Feminist Creativities and the Disciplinary Imaginary of International Relations


  • I would like to thank Fiona Adamson, Craig Calhoun, Markus Kornprobst, Spike Peterson, Anca Simionca, Ann Snitow, Joey Sprague, Sherrill Stroschein, Christine Sylvester, and Marysia Zalewski for their engagements with the ideas presented here. I would also like to thank the referees and the editors of the journal for their constructive suggestions. A previous version of the paper was presented to the 49th Annual Convention of the International Studies Association, San Francisco, March 2008. A Visiting Fellow appointment at the Institute for Public Knowledge, New York University, allowed me the space for thought to finalize this article.

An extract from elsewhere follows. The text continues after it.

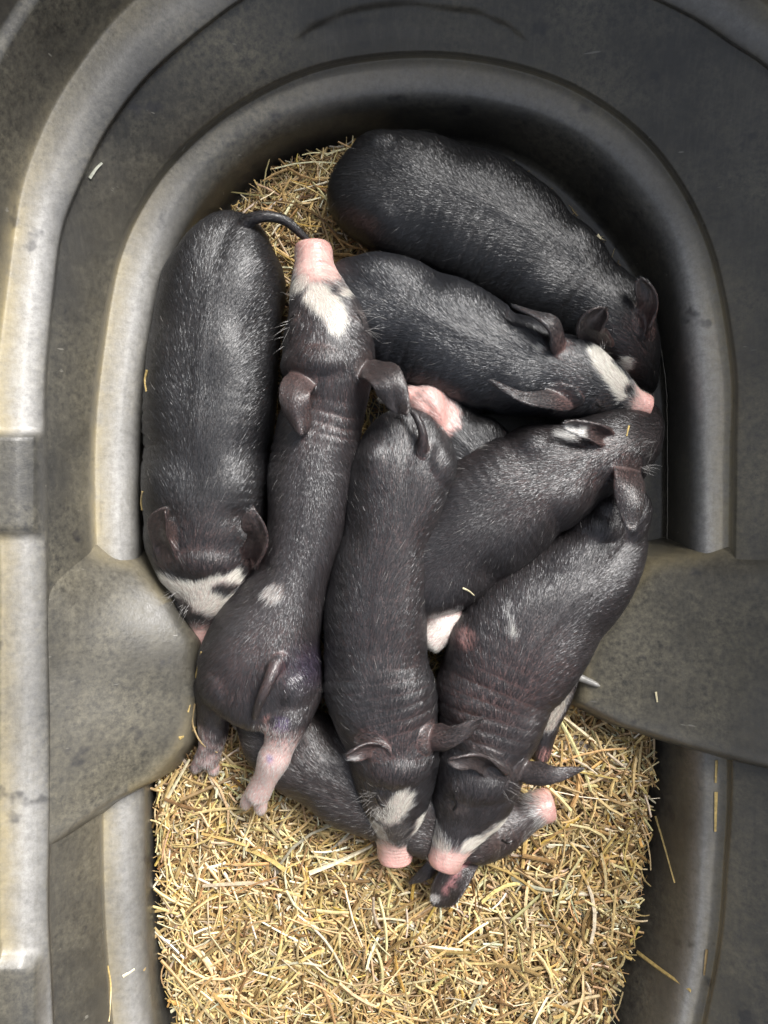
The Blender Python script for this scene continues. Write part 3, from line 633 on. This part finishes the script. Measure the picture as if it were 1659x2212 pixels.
# C  middle, rump up with curled tail, head at the bottom
piglet([(890,912,.075,40,.030),(884,938,.080,88,.046),(875,1000,.085,112,.052),(860,1080,.087,112,.054),(838,1180,.088,108,.054),(815,1276,.088,108,.053),(811,1395,.088,112,.053),(818,1474,.090,117,.053),(832,1534,.092,113,.050),(846,1594,.094,104,.047),(851,1645,.092,95,.044),(853,1692,.086,84,.040),(854,1734,.078,70,.035),(855,1774,.070,57,.029),(855,1805,.064,46,.025),(855,1832,.060,41,.022),(855,1850,.058,40,.021),(855,1857,.058,35,.018)],
  ears=[dict(pts=[(850,1642,.118),(808,1615,.138),(746,1630,.150)], hw=35, open=(.05,.5,.85), cup=1.15),
        dict(pts=[(915,1600,.122),(985,1588,.142),(1044,1548,.142)], hw=37, open=(.05,.15,-1), cup=.9, curl=-.5, horn=True)],
  tail=[(908,990,.128,18),(914,945,.142,11),(903,908,.144,8),(888,888,.14,7),(866,880,.132,6)],
  bulges=[(820,1010,.08,55,85,.05,5),(935,1010,.08,52,85,.05,-5),(760,1450,.08,55,100,.045,0),(870,1450,.08,55,100,.045,0),(852,1640,.095,96,60,.043,0)],
  patches=[dict(pts=[(868,1728,.115),(845,1755,.105)], r=24, **WH), dict(pts=[(812,1775,.08),(826,1795,.075)], r=18, a=.75, **WH), dict(pts=[(905,1760,.08),(892,1795,.075)], r=11, **WH),
           dict(pts=[(860,1790,.10),(860,1815,.09)], r=17, skin=(.09,.08,.08), hair=(.06,.06,.065), dens=.7), dict(pts=[(820,1620,.13),(900,1590,.13)], r=50, a=.5, **BR), dict(pts=[(850,1000,.13),(850,1400,.14)], r=80, a=.35, **BR),
           dict(pts=[(955,925,.09)], r=20, skin=PINK*.8, hair=(.6,.55,.5), a=.7)],
  wrinkles=[(770,1520,.10,90,0.0029,.014),(870,1535,.13,95,0.0023,.015)],
  eyes=[[(812,1722),(818,1735),(830,1742)]],
  whiskers=[(800,1715,9,16,-.8,.2,.016),(815,1750,8,12,-.8,.6,.016),(808,1790,6,10,-.8,.4,.012)], label='middle piglet of the pile, curled tail at the top, pink snout down on the straw', skin=(.042,.034,.035), hair=(.028,.027,.029), grey=.16)
# D  top right, darkest
piglet([(742,400,.050,45,.028),(768,408,.055,95,.045),(850,422,.060,130,.055),(960,452,.062,140,.058),(1080,510,.062,136,.057),(1180,585,.062,118,.053),(1270,655,.064,98,.048),(1325,705,.064,86,.044),(1358,758,.054,64,.038),(1374,798,.042,44,.028),(1382,826,.030,36,.022),(1384,838,.024,31,.020)],
  ears=[dict(pts=[(1392,716,.090),(1402,655,.118),(1382,600,.130)], hw=34, open=(-.6,.0,.75), cup=1.10),
        dict(pts=[(1295,748,.095),(1275,705,.125),(1312,664,.140)], hw=40, open=(-.2,.3,.9), cup=0.88, curl=.8)],
  tail=[(768,372,.085,13),(745,356,.088,10),(731,370,.080,8),(726,396,.070,5)],
  bulges=[(835,365,.055,85,60,.048,20),(850,490,.055,95,60,.050,15),(1150,640,.055,90,55,.045,40),(1230,560,.055,90,50,.045,40)],
  patches=[dict(pts=[(1330,760,.10),(1400,700,.10)], r=45, a=.5, **BR), dict(pts=[(1352,795,.08)], r=14, **WH)],
  wrinkles=[(1060,600,.09,130,0.0029,.015),(1200,640,.09,80,0.0022,.012)],
  label='largest darkest piglet curled along the top right wall with its rump in the straw', hair=(.013,.013,.014), skin=(.02,.018,.018), grey=.10, snout=False)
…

Ever since feminist voices started to be heard in the field of International Relations (IR) more than two decades ago, the discipline has undergone important changes. These changes unfold at the level of the disciplinary imaginary, which means that our accounts of the legitimate units in the organization of knowledge are unsettled and the center–periphery topography of the discipline is reconfigured. By reflecting on the case of feminist knowledge production in IR, I propose a rethinking of the encounter orthodoxy-meets-heterodoxy, which allows us to conceive of heterodoxy as an active part, one that does and is not only being done. Ultimately, this contributes to the understanding of the creation of novelty in contemporary intellectual fields, and it recovers feminists in IR as reflexive artisans devising local modes of subversive action.